Em “O Homem e a Máquina”, temos a crítica ao avanço tecnológico em contradição a problemas estruturais como a pobreza e a fome. A mecanização e a falta de humanidade dentro de um sistema que privilegia a máquina e os rápidos resultados, oprimem e exploram os vulneráveis, os deixando cada vez mais às margens desta sociedade moderna.
“Apresentei Marina Caram, por indicação de Oswald de Andrade, numa exposição no Museu de Arte de São Paulo que obteve, não o fácil sucesso que se consegue através das amizades entre o meio jornalístico, mas o sucesso junto a um grupo de apreciadores das artes, entre os quais figurava em primeiro plano Lasar Segall, mestre também no difícil ato de julgar. Com o maior pintor brasileiro Marina teve, no início de sua carreira, a afinidade do sentimento expressionista, dos temas procurados por aquele movimento que aprofundou e exaltou o drama do calvário humano.”
Pietro Maria Bardi, 1966. Datiloscrito.

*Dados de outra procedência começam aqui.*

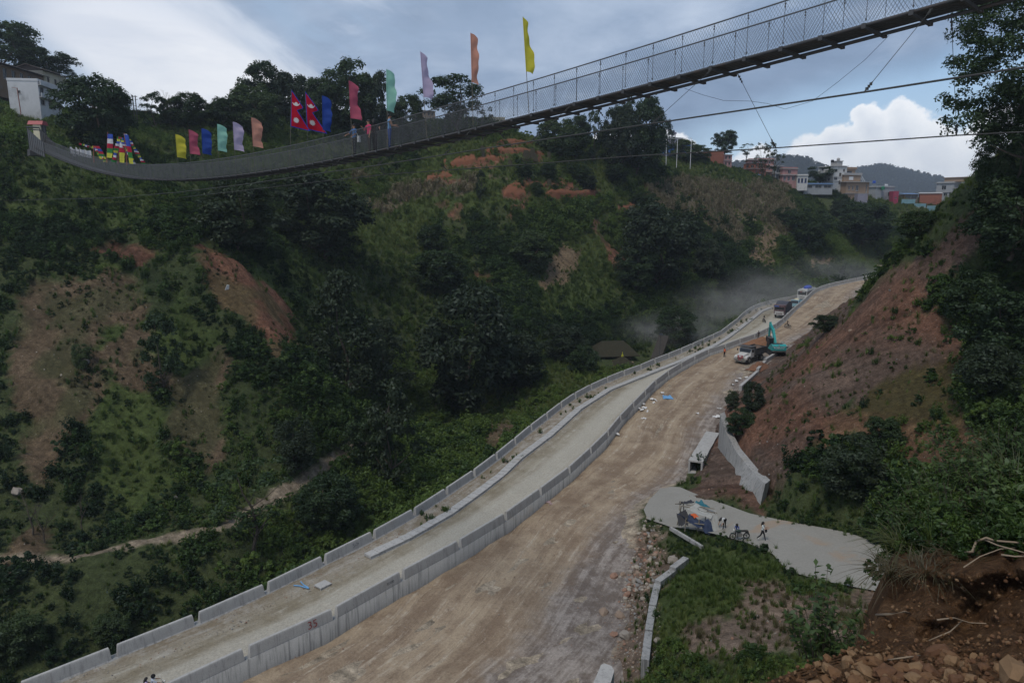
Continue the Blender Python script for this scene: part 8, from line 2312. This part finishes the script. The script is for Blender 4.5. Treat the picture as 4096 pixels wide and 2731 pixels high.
# bare roots sticking out of the bank
M_ROOT = simple_mat('dry_root', (.24, .185, .13), .9, 0, .3, 6, .2)
for lab, pts, r0 in (('thick pale root arching out of the bank at the right edge', [(3855, 2212, -.2), (3890, 2205, -.5), (3905, 2165, -.6), (3945, 2150, -.7), (3980, 2162, -.6), (4150, 2175, -.3)], .030),
                     ('thin pale root running to the right edge below the thick one', [(3940, 2158, -.6), (3990, 2180, -.55), (4100, 2210, -.3)], .016), ('long slanting twig below the arching root', [(3855, 2268, -.4), (3920, 2225, -.5), (4000, 2195, -.4), (4060, 2190, -.2)], .012),
                     ('short stub of root at the right edge', [(4005, 2218, -.4), (4060, 2225, -.35), (4150, 2222, -.2)], .018), ('knotted root lying in the middle of the bank', [(3505, 2458, -.15), (3560, 2455, -.3), (3620, 2445, -.35), (3640, 2452, -.1)], .022),
                     ('forked root lying on the lower bank', [(3750, 2478, -.2), (3815, 2470, -.3), (3880, 2490, -.3), (3945, 2492, -.1)], .014), ('thin root running down the lower bank', [(3850, 2480, -.25), (3800, 2525, -.3), (3715, 2560, -.15)], .012), ('dry branch lying along the top of the near rocks', [(3540, 2640, -.1), (3620, 2628, -.25), (3680, 2620, -.2)], .014)):
    w_ = []
    for px, y, dd in pts:
        p = nb(px, y); D = proj(p)[0][2] + dd; w_.append(at(px, y, D))
    mb = MB(); o0 = Vector(w_[0]); mb.tube([Vector(q) - o0 for q in w_], [r0 * (1 - .5 * i / len(w_)) for i in range(len(w_))], 6); o = mb.build('root', M_ROOT, None, tuple(o0), None, True); tag(o, lab, 'root', 'bare roots of the near bank')


def blades(n, L0, L1, w, spread, seed, droop=.6):
    r = np.random.default_rng(seed); V = []; F_ = []
    for i in range(n):
        a = r.uniform(0, 6.28); rr_ = r.uniform(0, spread); x, y = rr_ * math.cos(a), rr_ * math.sin(a); L = r.uniform(L0, L1); a2 = a + r.normal() * .7; dx, dy = math.cos(a2), math.sin(a2); dr = droop * r.uniform(.4, 1.4); b = len(V); m = 7
        for s in range(m):
            t = s / (m - 1); hx = L * (.25 * t + .55 * dr * t * t); hz = L * (t * (1 - .25 * dr) - .55 * dr * t ** 2.4); ww = w * (1 - t) ** .6 * (0.6 + .4 * min(1, t * 4)) + .0008
            V += [(x + dx * hx - dy * ww, y + dy * hx + dx * ww, hz), (x + dx * hx + dy * ww, y + dy * hx - dx * ww, hz + ww * .3)]
        F_ += [(b + 2 * s, b + 2 * s + 1, b + 2 * s + 3, b + 2 * s + 2) for s in range(m - 1)]
    return np.array(V), np.array(F_)


def leafy(n_st, H, leaf, seed, spread=.3, per=16):
    r = np.random.default_rng(seed); P, N, S_ = [], [], []; mb = MB()
    for i in range(n_st):
        a = r.uniform(0, 6.28); b = np.array([math.cos(a), math.sin(a), 0]) * r.uniform(0, spread); tip = b * r.uniform(1.2, 2.4) + np.array([r.normal() * .08, r.normal() * .08, H * r.uniform(.55, 1.0)])
        mb.tube([tuple(b), tuple((b + tip) / 2 + r.normal(size=3) * .02), tuple(tip)], [.008, .006, .003], 4)
        for q in range(per):
            t = r.uniform(.15, 1); p = b + (tip - b) * t; d = r.normal(size=3); d[2] = abs(d[2]) * .3; d /= np.linalg.norm(d); P.append(p + d * leaf * .8); N.append(np.array([0, 0, 1]) + r.normal(size=3) * .5); S_.append(leaf * r.uniform(.6, 1.3))
    v, f_ = quads(np.array(P), np.array(N), np.array(S_), 1.9, r)
    return v, f_, mb


_g = np.random.default_rng(8); _bp = np.array([NV[int(_g.uniform(0, 32)), int(_g.uniform(2, nu))] for _ in range(900)]) + _g.normal(size=(900, 3)) * [.08, .08, .02]
scatter('bank_herbs', 'low herbs and grass covering the top of the near bank', SRC_TUFT + SRC_BUSH[:3] + SRC_BUSH[3:], _bp, _g.uniform(.28, .62, 900), _g.uniform(.15, .75, 900), .3)
M_NEARG = leaf_mat('reed_blades', (.040, .050, .018), (.075, .085, .032), (.13, .125, .06), inst=False)
M_NEARDRY = leaf_mat('dead_blades', (.045, .038, .020), (.075, .062, .034), (.12, .10, .06), inst=False)
def tussock(px, y, H, n, label, seed, mat, droop=.8, sp=.25, w=.008, cat='grass tuft', p=None):
    p = nb(px, y) if p is None else p; v, f_ = blades(n, H * .5, H, w, sp, seed, droop); o = mk('grass_tussock', mesh('grass_tussock', v, f_, mat), None, tuple(p - np.array([0, 0, .05]))); tag(o, label, cat, 'tussocks on the near bank')
tussock(3620, 2200, 1.25, 130, 'big arching reed tussock at the left corner of the near bank', 1, M_NEARG, .95, .35, .011)
tussock(3560, 2290, .95, 120, 'withered brown blades hanging under the reed tussock', 2, M_NEARDRY, 1.3, .3)
tussock(3480, 2330, .9, 60, 'green reed blades hanging over the lane at the left corner of the bank', 3, M_NEARG, 1.3, .15, .012)
tussock(3760, 2120, 1.0, 110, 'reed tussock in the middle of the near bank top', 4, M_NEARG, .8, .4)
tussock(4060, 1960, 1.9, 120, 'tall yellow green grass at the right edge', 5, M_NEARG, .7, .35, .010)
tussock(3930, 2050, 1.1, 90, 'grass between the leafy weeds and the tall grass at right', 6, M_NEARG, .8, .35)
tussock(3700, 2280, .7, 110, 'dead brown thatch along the lip of the near bank', 7, M_NEARDRY, 1.4, .5)
tussock(3850, 2230, .7, 110, 'dead brown thatch on the lip left of the arching root', 8, M_NEARDRY, 1.4, .5)
tussock(4010, 2080, 1.0, 90, 'dry grass above the arching root', 9, M_NEARDRY, .9, .4)
def weed(px, y, H, n, leaf, label, seed, spread=.35, p=None, per=16, mat=None):
    p = nb(px, y) if p is None else p; v, f_, mb = leafy(n, H, leaf, seed, spread, per); root = empty('weed_plant', tuple(p - np.array([0, 0, .05]))); tag(root, label, 'plant', 'leafy plants of the near bank'); mk('leaves', mesh('leaves', v, f_, mat or M_NEAR), root); mb.build('stem', M_BARK, root)
weed(3880, 2110, .9, 26, .075, 'leafy green weed in the middle of the near bank top', 1, .45)
weed(4000, 2060, .9, 26, .080, 'leafy green weed near the right edge of the bank top', 2, .5)
weed(3770, 2190, .6, 16, .06, 'feathery weed left of the arching root', 3, .3)
weed(4080, 1900, 1.0, 20, .10, 'broad leaved plant at the right edge', 4, .4)
weed(3660, 2080, .8, 20, .06, 'leafy weed behind the reed tussock', 5, .5)
weed(3820, 2010, .9, 24, .06, 'leafy weed above the middle of the near bank', 6, .6)
weed(3960, 1960, 1.0, 24, .07, 'leafy weed on the upper right of the near bank', 7, .6)
for i_, (px_, y_, H_, n_s, lf_) in enumerate(((3590, 2030, .9, 26, .06), (3700, 1990, 1.0, 30, .06), (3760, 2060, .8, 24, .07), (3850, 1950, 1.1, 30, .07), (3930, 2150, .6, 22, .06), (4040, 2010, 1.0, 28, .08), (4090, 2080, .8, 22, .09), (3900, 1900, 1.2, 30, .06), (4010, 1880, 1.3, 32, .07), (3640, 2150, .7, 24, .055))):
    weed(px_, y_, H_, n_s, lf_, ['low leafy weed at the back left of the near bank', 'bushy weed at the back of the near bank above the reed tussock', 'broad weed between the reed tussocks', 'tall bushy weed at the back of the near bank', 'small weed on the lip right of the feathery one', 'bushy weed left of the tall grass at the right edge', 'large leaved weed hanging at the right edge', 'tallest bushy weed at the top of the near bank', 'tall weed beside the broad leaved plant at right', 'small leafy weed inside the reed tussock'][i_], 30 + i_, .6, None, 26)
sap = at(3290, 2640, 11.6)
weed(0, 0, 1.15, 34, .075, 'bushy green plant standing before the bank beside the near rocks', 8, .42, sap)
weed(0, 0, 1.75, 3, .085, 'tall leaning sapling with paired leaves at the left end of the bank', 9, .06, at(3270, 2620, 11.7), 22)
tussock(0, 0, .8, 90, 'fresh grass at the foot of the bushy green plant', 10, M_NEARG, .7, .3, .008, p=at(3330, 2660, 11.4))
# ------------------------------------------------------------------ trees of the right bank
ptree(4130, 720, -90, 620, 'big dark leafy tree leaning in from the right edge', 'big', M_BROAD, .2, 0, 'trees of the right bank', D=68)
ptree(4040, 800, 360, 260, 'lower dark tree at the left foot of the big right hand tree', 'big', M_BROAD, .12, 1, 'trees of the right bank', D=70)
ptree(3968, 800, 500, 130, 'thin ragged tree standing out left of the big right hand tree', 'sparse', M_DARKB, .2, 2, 'trees of the right bank', D=71)
ptree(4040, 1010, 700, 320, 'dense dark bush under the big right hand tree', 'round', M_BROAD, .03, 3, 'trees of the right bank', D=69, name='bush', cat='bush')
ptree(3900, 1290, 1100, 250, 'dense bush at the edge of the bare slope', 'round', M_BROAD, .03, 1, 'trees of the right bank', name='bush', cat='bush')
ptree(4040, 1450, 1150, 330, 'large dark bush at the right edge beside the bare slope', 'round', M_BROAD, .03, 2, 'trees of the right bank', name='bush', cat='bush')
ptree(3960, 1620, 1380, 230, 'small leaved bush below the large dark one at the right edge', 'round', M_DARKB, .03, 0, 'trees of the right bank', name='bush', cat='bush')
ptree(3420, 1960, 1740, 260, 'dark round bush in the middle of the mossy slope', 'round', M_DARKB, .03, 1, 'trees of the right bank', name='bush', cat='bush')
ptree(3530, 1790, 1660, 150, 'small bush above the dark round one on the mossy slope', 'round', M_BROAD, .03, 2, 'trees of the right bank', name='bush', cat='bush')
ptree(3010, 1640, 1520, 90, 'dark bush low on the bare slope above the culvert', 'round', M_DARKB, .03, 3, 'trees of the right bank', name='bush', cat='bush')
ptree(2930, 1640, 1560, 60, 'small dark bush at the road edge above the culvert', 'round', M_DARKB, .03, 0, 'trees of the right bank', name='bush', cat='bush')
ptree(2960, 1745, 1650, 110, 'bush spilling over the top of the toe wall', 'round', M_BROAD, .03, 1, 'trees of the right bank', name='bush', cat='bush')
ptree(3310, 1315, 1255, 110, 'ragged bush at the road edge beyond the excavator', 'round', M_DARKB, .03, 2, 'trees of the right bank', name='bush', cat='bush')

# ------------------------------------------------------------------ air
def vol_box(name, x0, x1, y0, y1, z0, z1, dens, col, label, kind='stuff'):
    mb = MB(); mb.box(((x0 + x1) / 2, (y0 + y1) / 2, (z0 + z1) / 2), (x1 - x0, y1 - y0, z1 - z0))
    m = bpy.data.materials.new(name); m.use_nodes = True; t = NT(m.node_tree)
    for n in list(t.n): t.n.remove(n)
    out = t.node('ShaderNodeOutputMaterial'); v = t.node('ShaderNodeVolumePrincipled')
    v.inputs['Color'].default_value = (*col, 1); v.inputs['Density'].default_value = dens; v.inputs['Anisotropy'].default_value = 0.2
    t.l.new(v.outputs[0], out.inputs['Volume'])
    return tag(mb.build(name, m), label, kind=kind)


vol_box('haze', -2700, 2700, -80, 2900, -14, 260, 0.00017, (0.80, 0.88, 1.0), 'thin blue haze filling the valley')
# dust raised by the traffic, hanging over the far carriageway
m = bpy.data.materials.new('road_dust'); m.use_nodes = True; t_ = NT(m.node_tree)
for n in list(t_.n): t_.n.remove(n)
o_ = t_.node('ShaderNodeOutputMaterial'); v_ = t_.node('ShaderNodeVolumePrincipled'); v_.inputs['Color'].default_value = (.92, .90, .87, 1); t_.l.new(v_.outputs[0], o_.inputs['Volume'])
_oc = t_.node('ShaderNodeTexCoord').outputs['Object']; _r = t_.vm('LENGTH', _oc); _n = t_.noise(_oc, 2.2, 3, .6)
t_.set(v_.inputs['Density'], t_.m('MULTIPLY', t_.m('MULTIPLY', t_.m('POWER', t_.m('MAXIMUM', t_.m('SUBTRACT', 1.0, _r), 0.0), 1.4), .050), t_.sstep(_n, .30, .62)))
mb = MB()
for (px, py, D, rx, ry, rz_) in ((2720, 1330, 168, 15, 16, 7), (2900, 1235, 188, 19, 18, 9), (3080, 1175, 212, 22, 20, 10), (3330, 1105, 250, 26, 22, 9), (2580, 1350, 165, 11, 12, 6)):
    mb = MB(); mb.sphere((0, 0, 0), 1.0, 20, 12); o = mb.build('dust_cloud', m, None, tuple(at(px, py, D)), None, True); o.scale = (rx, ry, rz_); tag(o, 'pale dust hanging over the far carriageway', kind='stuff')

Publicado no catálogo da exposição Marina Caram, 1985, Museu de Arte de São Paulo Assis Chateaubriand, São Paulo, SP.
“Foi o conteúdo humano de sua obra que chamou a atenção do pintor Lazar Segall* e também do escritor Oswald de Andrade que a incentivaram fortemente. Sua primeira exposição no Museu de Arte de São Paulo foi organizada pelo professor M. Bardi. A artista, ainda hesitante então, soube contudo manter-se indiferente a sedução das escolas e fiel aos ditames de seu temperamento. Ei-la agora na posse plena de seu instrumento de trabalho e a transmitir uma mensagem de grande dramaticidade. ”
Sérgio Milliet, 1961. Exposição de Marina Caram, Pequena Galeria de Arte KLM. São Paulo, SP.